A terceira estratégia adotada consiste na disseminação da ideia de que o Espiritismo é uma ciência progressiva, dinâmica, jamais dogmática. Sobre o dogmatismo, lembra-nos Emmanuel que
Os novos discípulos do Evangelho devem compreender que os dogmas passaram. E as religiões literalistas, que os construíram, sempre o fizeram simplesmente em obediência a disposições políticas, no governo das massas. Dentro das novas expressões evolutivas, porém, os espíritas devem evitar as expressões dogmáticas, compreendendo que a Doutrina é progressiva, esquivando-se a qualquer pretensão de infalibilidade, em face da grandeza inultrapassável do Evangelho.[5]
Dessa forma, alerta o benfeitor que não nos cabe mais qualquer dogmatismo no campo da fé, o que nos permite dizer que a busca pela coerência doutrinária na Seara Espírita é uma atitude racional, dialógica, problematizadora, alicerçada no estudo e na pesquisa, constituindo-se em um honesto esforço moral e intelectual de reconhecimento da presença possível de imprecisões de interpretação de nossa parte, impondo-nos o dever pessoal e institucional de admissão de que não somos infalíveis e de cultivo do pensamento crítico, tendo em vista o alinhamento do que falamos e fazemos em relação ao escopo filosófico do Espiritismo, jamais mesclando-o com perspectivas dele dissonantes.
A progressividade do Espiritismo[6] é um elemento comum ao caráter da Revelação Espírita, como bem lembra Kardec, em A Gênese, mas ela não se dá a qualquer preço ou sem método, o que permitiria a presença de extravagâncias conceituais e a adesão a modismos que desfigurariam sobejamente a mensagem que deve ser popularizada através do CE, ainda que a Doutrina dos Espíritos não anseie por proselitismo.
Antecipada pelo Codificador, a progressividade do Espiritismo está no diálogo com a Ciência, por sua natureza, e se fundamenta no controle universal do ensino dos Espíritos, como registramos em O Evangelho segundo o Espiritismo:
“A única garantia séria do ensino dos Espíritos está na concordância que exista entre as revelações que eles façam espontaneamente, por meio de grande número de médiuns estranhos uns aos outros, e em diversos lugares.[7]
Assim, novos conceitos só seriam incorporados ao contexto epistemológico do Espiritismo se atendessem a esse critério, sendo, naturalmente, submetidos ao crivo da razão, à pesquisa e à construção coletiva do conhecimento.
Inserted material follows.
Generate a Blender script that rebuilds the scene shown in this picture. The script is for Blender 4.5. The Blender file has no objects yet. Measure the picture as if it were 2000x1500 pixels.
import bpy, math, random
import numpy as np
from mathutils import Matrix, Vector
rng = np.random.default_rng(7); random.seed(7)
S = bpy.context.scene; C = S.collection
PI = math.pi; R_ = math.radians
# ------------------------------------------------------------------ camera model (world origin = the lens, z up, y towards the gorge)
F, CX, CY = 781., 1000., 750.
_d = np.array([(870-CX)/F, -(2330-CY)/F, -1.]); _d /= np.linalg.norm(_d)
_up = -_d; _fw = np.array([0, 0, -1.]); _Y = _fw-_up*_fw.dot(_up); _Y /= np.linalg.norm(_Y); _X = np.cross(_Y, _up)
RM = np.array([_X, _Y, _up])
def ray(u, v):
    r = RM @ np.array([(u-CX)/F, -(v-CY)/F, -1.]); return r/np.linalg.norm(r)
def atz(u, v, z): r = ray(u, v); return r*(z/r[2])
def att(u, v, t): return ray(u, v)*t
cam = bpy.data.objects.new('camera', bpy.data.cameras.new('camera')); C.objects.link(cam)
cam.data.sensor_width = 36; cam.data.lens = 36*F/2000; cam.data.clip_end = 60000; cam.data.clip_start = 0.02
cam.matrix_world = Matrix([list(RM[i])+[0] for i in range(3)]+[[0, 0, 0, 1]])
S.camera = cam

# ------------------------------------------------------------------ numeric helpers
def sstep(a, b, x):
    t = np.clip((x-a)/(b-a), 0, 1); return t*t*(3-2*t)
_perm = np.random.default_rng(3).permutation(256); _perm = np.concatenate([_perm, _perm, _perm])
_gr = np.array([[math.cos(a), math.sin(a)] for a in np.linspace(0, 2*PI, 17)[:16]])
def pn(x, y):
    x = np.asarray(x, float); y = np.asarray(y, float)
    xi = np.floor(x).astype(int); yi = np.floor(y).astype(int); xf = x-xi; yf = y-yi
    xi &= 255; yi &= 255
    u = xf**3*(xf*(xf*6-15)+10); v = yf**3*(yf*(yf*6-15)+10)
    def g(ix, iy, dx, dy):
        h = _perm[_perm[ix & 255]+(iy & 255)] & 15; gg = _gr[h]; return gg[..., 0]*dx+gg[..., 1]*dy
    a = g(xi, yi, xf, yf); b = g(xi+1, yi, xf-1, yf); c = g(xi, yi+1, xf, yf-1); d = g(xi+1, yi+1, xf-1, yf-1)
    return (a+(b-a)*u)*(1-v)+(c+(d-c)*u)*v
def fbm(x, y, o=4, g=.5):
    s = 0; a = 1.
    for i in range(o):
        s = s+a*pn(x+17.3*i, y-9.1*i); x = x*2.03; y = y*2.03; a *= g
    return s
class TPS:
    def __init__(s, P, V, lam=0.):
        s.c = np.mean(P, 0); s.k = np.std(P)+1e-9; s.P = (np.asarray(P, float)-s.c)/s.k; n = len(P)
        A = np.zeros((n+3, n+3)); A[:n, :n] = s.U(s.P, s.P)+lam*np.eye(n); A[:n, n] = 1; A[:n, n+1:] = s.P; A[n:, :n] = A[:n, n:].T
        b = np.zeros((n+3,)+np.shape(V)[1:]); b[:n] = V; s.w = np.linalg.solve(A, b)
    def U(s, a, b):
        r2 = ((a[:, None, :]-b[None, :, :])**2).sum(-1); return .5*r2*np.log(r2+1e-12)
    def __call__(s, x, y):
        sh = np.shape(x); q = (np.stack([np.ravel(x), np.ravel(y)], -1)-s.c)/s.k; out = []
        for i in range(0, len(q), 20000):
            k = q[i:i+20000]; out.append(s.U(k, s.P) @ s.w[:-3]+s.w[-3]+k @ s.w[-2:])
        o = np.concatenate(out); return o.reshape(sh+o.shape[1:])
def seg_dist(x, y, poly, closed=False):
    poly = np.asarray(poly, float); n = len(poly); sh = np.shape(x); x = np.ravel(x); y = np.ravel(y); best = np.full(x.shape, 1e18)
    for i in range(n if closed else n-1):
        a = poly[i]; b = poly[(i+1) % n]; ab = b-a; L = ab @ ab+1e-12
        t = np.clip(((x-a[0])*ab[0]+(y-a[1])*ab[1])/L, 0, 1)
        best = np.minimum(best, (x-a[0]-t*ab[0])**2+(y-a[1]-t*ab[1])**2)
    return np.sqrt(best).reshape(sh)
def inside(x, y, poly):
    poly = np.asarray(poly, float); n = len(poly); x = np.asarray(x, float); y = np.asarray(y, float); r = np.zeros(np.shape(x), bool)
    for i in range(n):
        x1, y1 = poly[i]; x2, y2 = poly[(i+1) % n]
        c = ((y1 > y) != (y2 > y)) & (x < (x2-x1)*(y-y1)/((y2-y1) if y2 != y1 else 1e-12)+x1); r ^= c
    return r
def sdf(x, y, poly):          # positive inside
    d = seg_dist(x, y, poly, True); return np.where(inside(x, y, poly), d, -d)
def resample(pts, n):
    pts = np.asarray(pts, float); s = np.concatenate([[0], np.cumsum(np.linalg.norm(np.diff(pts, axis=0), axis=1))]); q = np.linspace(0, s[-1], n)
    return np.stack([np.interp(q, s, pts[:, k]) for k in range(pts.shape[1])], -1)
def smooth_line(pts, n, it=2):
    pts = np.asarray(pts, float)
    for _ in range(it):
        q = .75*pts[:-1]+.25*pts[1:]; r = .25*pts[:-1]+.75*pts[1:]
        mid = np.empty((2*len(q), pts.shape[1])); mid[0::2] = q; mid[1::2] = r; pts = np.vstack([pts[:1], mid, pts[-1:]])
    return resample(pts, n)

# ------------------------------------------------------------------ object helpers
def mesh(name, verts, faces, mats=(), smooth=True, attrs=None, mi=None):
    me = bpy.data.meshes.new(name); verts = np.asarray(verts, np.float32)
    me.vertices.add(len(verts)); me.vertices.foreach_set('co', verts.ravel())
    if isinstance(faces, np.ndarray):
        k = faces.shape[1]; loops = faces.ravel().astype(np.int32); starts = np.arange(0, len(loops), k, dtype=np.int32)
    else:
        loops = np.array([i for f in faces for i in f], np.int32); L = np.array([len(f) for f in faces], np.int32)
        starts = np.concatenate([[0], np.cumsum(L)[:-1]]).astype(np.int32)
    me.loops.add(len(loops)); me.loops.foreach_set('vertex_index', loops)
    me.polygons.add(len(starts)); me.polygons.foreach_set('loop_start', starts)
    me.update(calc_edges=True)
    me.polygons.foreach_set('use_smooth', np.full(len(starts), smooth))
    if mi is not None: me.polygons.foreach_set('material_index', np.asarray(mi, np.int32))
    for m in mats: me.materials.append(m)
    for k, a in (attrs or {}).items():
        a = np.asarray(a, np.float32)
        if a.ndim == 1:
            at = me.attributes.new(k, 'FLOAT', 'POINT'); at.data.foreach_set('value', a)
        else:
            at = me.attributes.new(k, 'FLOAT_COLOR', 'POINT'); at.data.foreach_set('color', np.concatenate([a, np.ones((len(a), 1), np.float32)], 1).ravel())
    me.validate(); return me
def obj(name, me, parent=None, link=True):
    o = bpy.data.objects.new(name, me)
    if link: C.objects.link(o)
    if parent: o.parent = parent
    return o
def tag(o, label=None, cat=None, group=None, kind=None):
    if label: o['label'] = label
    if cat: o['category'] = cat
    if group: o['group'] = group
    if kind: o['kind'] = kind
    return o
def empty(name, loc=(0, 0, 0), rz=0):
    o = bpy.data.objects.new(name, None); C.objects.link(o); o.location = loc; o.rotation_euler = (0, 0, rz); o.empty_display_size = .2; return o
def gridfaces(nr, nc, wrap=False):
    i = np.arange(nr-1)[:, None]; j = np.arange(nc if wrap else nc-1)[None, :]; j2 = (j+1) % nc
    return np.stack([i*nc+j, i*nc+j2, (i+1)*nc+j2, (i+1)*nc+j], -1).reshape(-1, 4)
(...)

Pensemos nisso tudo e cuidemos do que nos cabe na busca de coerência doutrinária em nossos labores de estudo, prática, vivência e divulgação do Espiritismo.
Referências:
[1] Vice-Presidente Doutrinário da Fergs.
[2] KARDEC, Allan. Constituição transitória do Espiritismo: III. Cismas. In: Revista Espírita: jornal de estudos psicológicos: Ano décimo primeiro – 1868/ publicada sob a direção de Allan Kardec; [tradução de Evandro Noleto Bezerra; (poesias traduzidas por Inaldo Lacerda Lima)]. – 3.ed. – 1.imp. – Brasília: FEB, 2019, p. 483-487.
[3] MORIN, Edgar. Introdução ao pensamento complexo. Eliane Lisboa. trad. Porto Alegre: Sulina, 2005, p. 88.
[4] MILANI FILHO, Marco Antonio Figueiredo. Coerência doutrinária espírita: limites e desafios. in: Jornal de Estudos Espíritas. Volume 12, 2024, Campinas, p. 1-10.
[5] XAVIER, Francisco Cândido. O consolador. Pelo Espírito Emmanuel. FEB Publisher. Edição do Kindle, questão 360.
[6] Avisamos ao leitor que pretendemos dar maior desenvolvimento ao tema no próximo artigo.
[7] KARDEC, Allan. O evangelho segundo o espiritismo. FEB Publisher. Edição do Kindle, Introdução, item II - Autoridade da Doutrina Espírita - Controle universal do ensino dos Espíritos.